— Task description —
Restate exactly the lines of the entries below, beginning with the first and ending with the line that holds "tag(o, 'grey steel". Pictures are not copied.

--

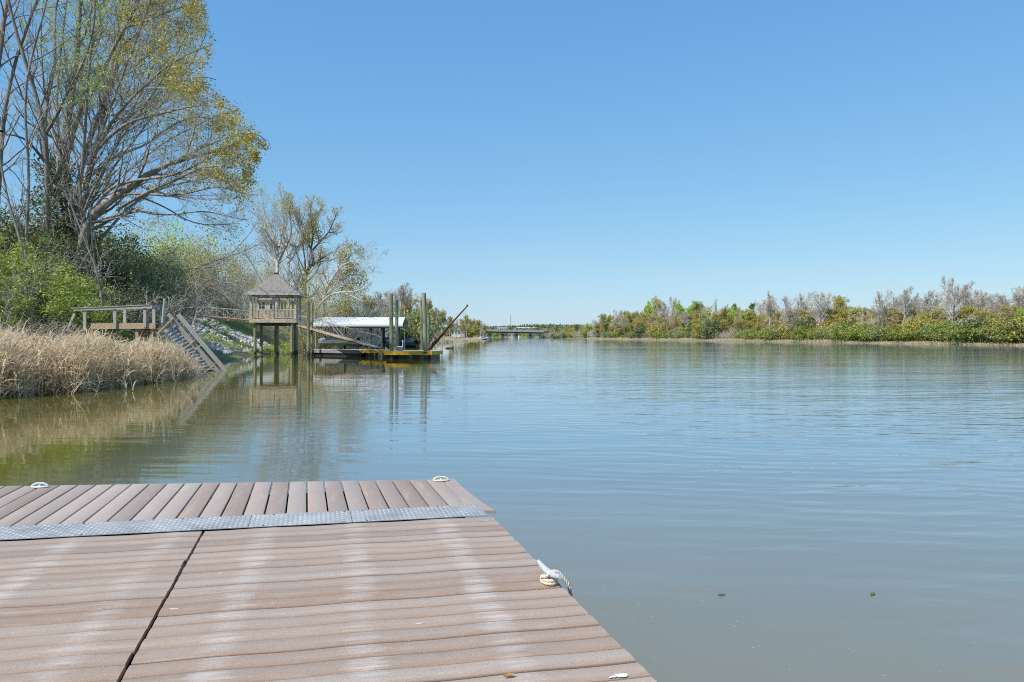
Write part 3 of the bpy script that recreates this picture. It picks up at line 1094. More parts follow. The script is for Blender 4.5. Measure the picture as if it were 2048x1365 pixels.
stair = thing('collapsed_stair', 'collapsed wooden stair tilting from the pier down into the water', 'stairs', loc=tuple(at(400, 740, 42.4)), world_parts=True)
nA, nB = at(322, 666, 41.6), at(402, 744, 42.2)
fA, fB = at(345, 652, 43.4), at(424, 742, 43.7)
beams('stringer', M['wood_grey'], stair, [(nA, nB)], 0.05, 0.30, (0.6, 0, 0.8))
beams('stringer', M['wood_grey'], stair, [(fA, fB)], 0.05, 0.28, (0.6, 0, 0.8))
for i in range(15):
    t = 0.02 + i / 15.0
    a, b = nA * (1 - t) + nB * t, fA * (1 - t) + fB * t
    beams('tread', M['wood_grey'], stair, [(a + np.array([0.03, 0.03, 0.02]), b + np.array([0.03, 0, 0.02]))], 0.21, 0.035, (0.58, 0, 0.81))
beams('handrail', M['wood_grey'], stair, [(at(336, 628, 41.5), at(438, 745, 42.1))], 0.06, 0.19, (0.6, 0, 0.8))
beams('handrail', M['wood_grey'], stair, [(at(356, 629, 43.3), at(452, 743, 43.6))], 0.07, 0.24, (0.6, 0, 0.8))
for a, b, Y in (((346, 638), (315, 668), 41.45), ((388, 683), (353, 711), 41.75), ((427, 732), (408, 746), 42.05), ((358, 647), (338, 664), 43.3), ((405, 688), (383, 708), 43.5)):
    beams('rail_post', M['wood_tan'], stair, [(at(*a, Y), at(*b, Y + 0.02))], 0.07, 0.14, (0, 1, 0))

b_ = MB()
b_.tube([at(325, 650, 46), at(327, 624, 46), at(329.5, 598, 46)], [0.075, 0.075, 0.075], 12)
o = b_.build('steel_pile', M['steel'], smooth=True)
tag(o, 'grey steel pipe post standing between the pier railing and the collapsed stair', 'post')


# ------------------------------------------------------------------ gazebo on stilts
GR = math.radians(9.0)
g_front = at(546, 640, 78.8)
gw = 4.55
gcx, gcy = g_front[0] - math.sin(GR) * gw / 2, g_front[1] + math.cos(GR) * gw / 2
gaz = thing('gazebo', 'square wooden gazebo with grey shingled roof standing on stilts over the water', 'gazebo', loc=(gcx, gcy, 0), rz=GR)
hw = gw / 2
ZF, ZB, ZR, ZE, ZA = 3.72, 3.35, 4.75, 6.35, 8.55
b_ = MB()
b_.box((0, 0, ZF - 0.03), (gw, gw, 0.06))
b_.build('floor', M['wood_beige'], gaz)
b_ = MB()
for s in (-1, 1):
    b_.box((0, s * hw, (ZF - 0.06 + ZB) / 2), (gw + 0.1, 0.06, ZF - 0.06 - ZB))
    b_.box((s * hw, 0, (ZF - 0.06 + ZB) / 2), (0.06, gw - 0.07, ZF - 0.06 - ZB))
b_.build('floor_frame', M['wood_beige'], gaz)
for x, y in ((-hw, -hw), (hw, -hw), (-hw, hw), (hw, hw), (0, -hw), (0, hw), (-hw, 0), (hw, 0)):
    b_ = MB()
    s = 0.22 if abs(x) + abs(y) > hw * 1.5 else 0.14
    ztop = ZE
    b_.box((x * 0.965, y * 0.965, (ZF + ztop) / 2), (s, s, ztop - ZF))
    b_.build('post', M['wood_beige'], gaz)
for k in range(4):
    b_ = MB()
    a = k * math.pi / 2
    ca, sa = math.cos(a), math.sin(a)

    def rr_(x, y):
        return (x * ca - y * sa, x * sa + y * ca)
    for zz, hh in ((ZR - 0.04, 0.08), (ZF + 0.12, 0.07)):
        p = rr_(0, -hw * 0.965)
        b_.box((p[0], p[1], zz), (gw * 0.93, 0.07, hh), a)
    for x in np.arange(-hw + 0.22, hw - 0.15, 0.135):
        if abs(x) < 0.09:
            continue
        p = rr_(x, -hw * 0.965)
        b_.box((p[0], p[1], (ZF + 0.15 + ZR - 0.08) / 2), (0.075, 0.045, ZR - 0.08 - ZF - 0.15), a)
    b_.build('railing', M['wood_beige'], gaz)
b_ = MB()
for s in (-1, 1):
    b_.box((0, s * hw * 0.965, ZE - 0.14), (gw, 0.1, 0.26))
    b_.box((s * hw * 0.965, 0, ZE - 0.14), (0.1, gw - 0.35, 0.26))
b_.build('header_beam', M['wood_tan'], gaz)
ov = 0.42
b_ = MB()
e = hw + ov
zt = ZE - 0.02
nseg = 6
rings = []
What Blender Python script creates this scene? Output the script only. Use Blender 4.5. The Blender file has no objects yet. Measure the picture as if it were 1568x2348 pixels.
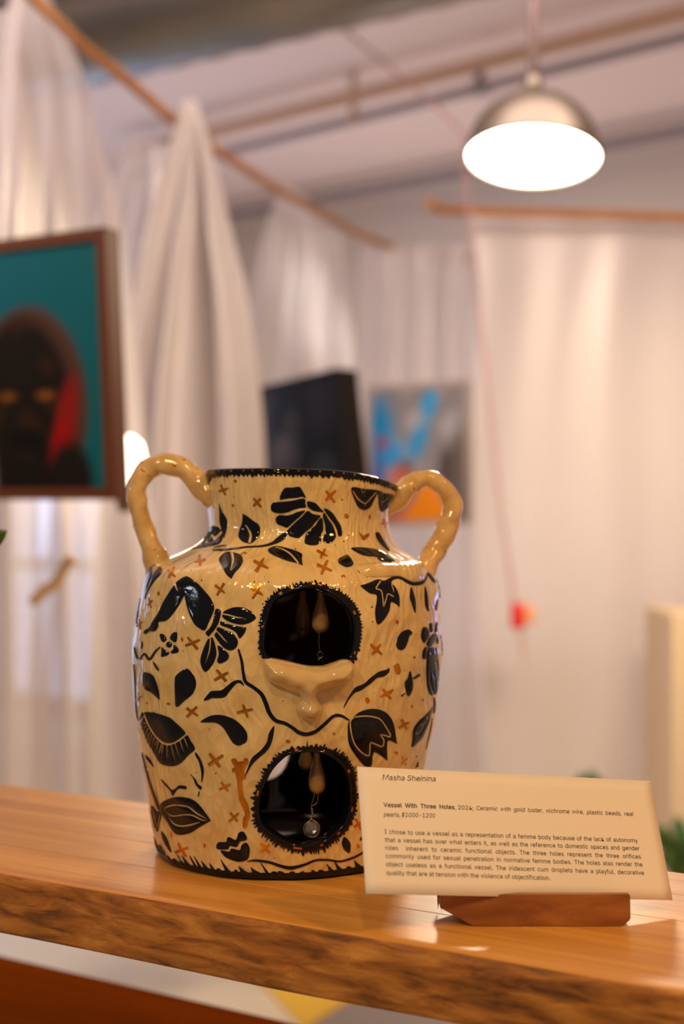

--

— Reply to the exercise —
Write part 3 of the bpy script that recreates this picture. It picks up at line 1094. More parts follow. The script is for Blender 4.5. Measure the picture as if it were 2048x1365 pixels.
stair = thing('collapsed_stair', 'collapsed wooden stair tilting from the pier down into the water', 'stairs', loc=tuple(at(400, 740, 42.4)), world_parts=True)
nA, nB = at(322, 666, 41.6), at(402, 744, 42.2)
fA, fB = at(345, 652, 43.4), at(424, 742, 43.7)
beams('stringer', M['wood_grey'], stair, [(nA, nB)], 0.05, 0.30, (0.6, 0, 0.8))
beams('stringer', M['wood_grey'], stair, [(fA, fB)], 0.05, 0.28, (0.6, 0, 0.8))
for i in range(15):
    t = 0.02 + i / 15.0
    a, b = nA * (1 - t) + nB * t, fA * (1 - t) + fB * t
    beams('tread', M['wood_grey'], stair, [(a + np.array([0.03, 0.03, 0.02]), b + np.array([0.03, 0, 0.02]))], 0.21, 0.035, (0.58, 0, 0.81))
beams('handrail', M['wood_grey'], stair, [(at(336, 628, 41.5), at(438, 745, 42.1))], 0.06, 0.19, (0.6, 0, 0.8))
beams('handrail', M['wood_grey'], stair, [(at(356, 629, 43.3), at(452, 743, 43.6))], 0.07, 0.24, (0.6, 0, 0.8))
for a, b, Y in (((346, 638), (315, 668), 41.45), ((388, 683), (353, 711), 41.75), ((427, 732), (408, 746), 42.05), ((358, 647), (338, 664), 43.3), ((405, 688), (383, 708), 43.5)):
    beams('rail_post', M['wood_tan'], stair, [(at(*a, Y), at(*b, Y + 0.02))], 0.07, 0.14, (0, 1, 0))

b_ = MB()
b_.tube([at(325, 650, 46), at(327, 624, 46), at(329.5, 598, 46)], [0.075, 0.075, 0.075], 12)
o = b_.build('steel_pile', M['steel'], smooth=True)
tag(o, 'grey steel pipe post standing between the pier railing and the collapsed stair', 'post')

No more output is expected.